Un jour, elle retrouve Christophe, confiné dans une bourgade fictive du Grand Est qu’il n’a jamais quittée. Entre son père qui perd la tête et son ex qui lui fait des misères, il s’accroche à son passé glorieux de hockeyeur, à l’amour de son fils et aux amitiés infaillibles  pour avancer.

Nicolas Mathieu est titulaire du Prix Goncourt 2018. Auteur éminent de la littérature française contemporaine, il excelle dans les portraits de personnages réalistes, riches de leurs faiblesses et contradictions. La France qu’il dépeint dans ses romans est ouvrière, rurale, portée par le poids des traditions. Dans «Connemara », il crée la petite ville de Cornécourt. Population vieillissante, électorat de droite. Pas si distincte de certaines de nos bourgades helvétiques où ils ne passent pas grand chose, excepté autour de la patinoire en hiver.

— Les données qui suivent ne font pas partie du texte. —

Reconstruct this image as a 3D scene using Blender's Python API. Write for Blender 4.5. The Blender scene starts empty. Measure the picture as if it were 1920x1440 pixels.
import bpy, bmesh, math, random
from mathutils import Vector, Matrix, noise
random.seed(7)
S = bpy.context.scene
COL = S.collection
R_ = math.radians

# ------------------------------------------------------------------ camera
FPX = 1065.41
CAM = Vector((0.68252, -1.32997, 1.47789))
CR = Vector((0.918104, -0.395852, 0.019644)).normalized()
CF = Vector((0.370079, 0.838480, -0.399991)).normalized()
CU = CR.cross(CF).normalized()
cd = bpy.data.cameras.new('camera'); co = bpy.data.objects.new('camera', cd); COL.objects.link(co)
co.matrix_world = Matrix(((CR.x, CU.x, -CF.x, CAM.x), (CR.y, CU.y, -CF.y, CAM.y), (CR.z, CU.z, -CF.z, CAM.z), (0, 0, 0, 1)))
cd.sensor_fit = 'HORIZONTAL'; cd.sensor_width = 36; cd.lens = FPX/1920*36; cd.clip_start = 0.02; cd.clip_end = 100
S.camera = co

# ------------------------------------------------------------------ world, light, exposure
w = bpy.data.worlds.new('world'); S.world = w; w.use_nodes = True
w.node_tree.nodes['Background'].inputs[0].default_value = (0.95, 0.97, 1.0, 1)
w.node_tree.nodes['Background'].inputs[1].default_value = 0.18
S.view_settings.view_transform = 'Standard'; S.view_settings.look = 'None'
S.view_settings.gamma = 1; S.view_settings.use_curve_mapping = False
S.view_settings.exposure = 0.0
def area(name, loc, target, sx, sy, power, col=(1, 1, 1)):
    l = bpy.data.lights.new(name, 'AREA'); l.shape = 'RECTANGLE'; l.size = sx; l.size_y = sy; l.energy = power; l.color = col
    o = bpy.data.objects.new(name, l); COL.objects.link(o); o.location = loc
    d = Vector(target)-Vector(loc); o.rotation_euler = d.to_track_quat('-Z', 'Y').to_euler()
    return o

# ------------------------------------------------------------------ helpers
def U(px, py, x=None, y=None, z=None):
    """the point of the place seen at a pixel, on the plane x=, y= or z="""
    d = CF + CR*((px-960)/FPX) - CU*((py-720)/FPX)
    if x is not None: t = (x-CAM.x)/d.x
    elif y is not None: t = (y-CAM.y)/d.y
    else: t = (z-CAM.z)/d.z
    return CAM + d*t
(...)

L’histoire d’amour prévisible entre Hélène et Christophe se déploie devant nous, par le biais d’un langage truffé d’idiomes populaires conférant au récit des airs d’oralité. La narration varie les temporalités, entre le présent morne et la jeunesse idéalisée. C’est avec une habilité admirable que l’auteur se glisse dans la peau d’une petite Hélène de treize ans, en guerre avec la banalité de sa famille, qui dévore en cachette le journal secret de sa copine. L’adolescente est embarrassée par ses origines modestes et déterminée à montrer à ses parents, par contradition, qu’elle peut faire mieux qu’eux.

Christophe représente l’amour désiré -celui qui lui, autrefois, a préféré sa copine plus populaire, plus riche. Sa conquête est une manière de rattraper les failles du passé, un retour vers ce qu’elle a souhaité fuir. Ou ce besoin imperceptible de confirmer la supériorité de la caste qu’elle a ralliée, à force de travail, de diplômes et de quelques renoncements.

Le livre est une sorte d’anthropologie de la France périphérique avec l’opportunité, pour les lecteurs, de retrouver un peu d’eux-mêmes dans chacun des personnages. 

2022. Editions Actes Sud pour l’édition brochée, 400 pages.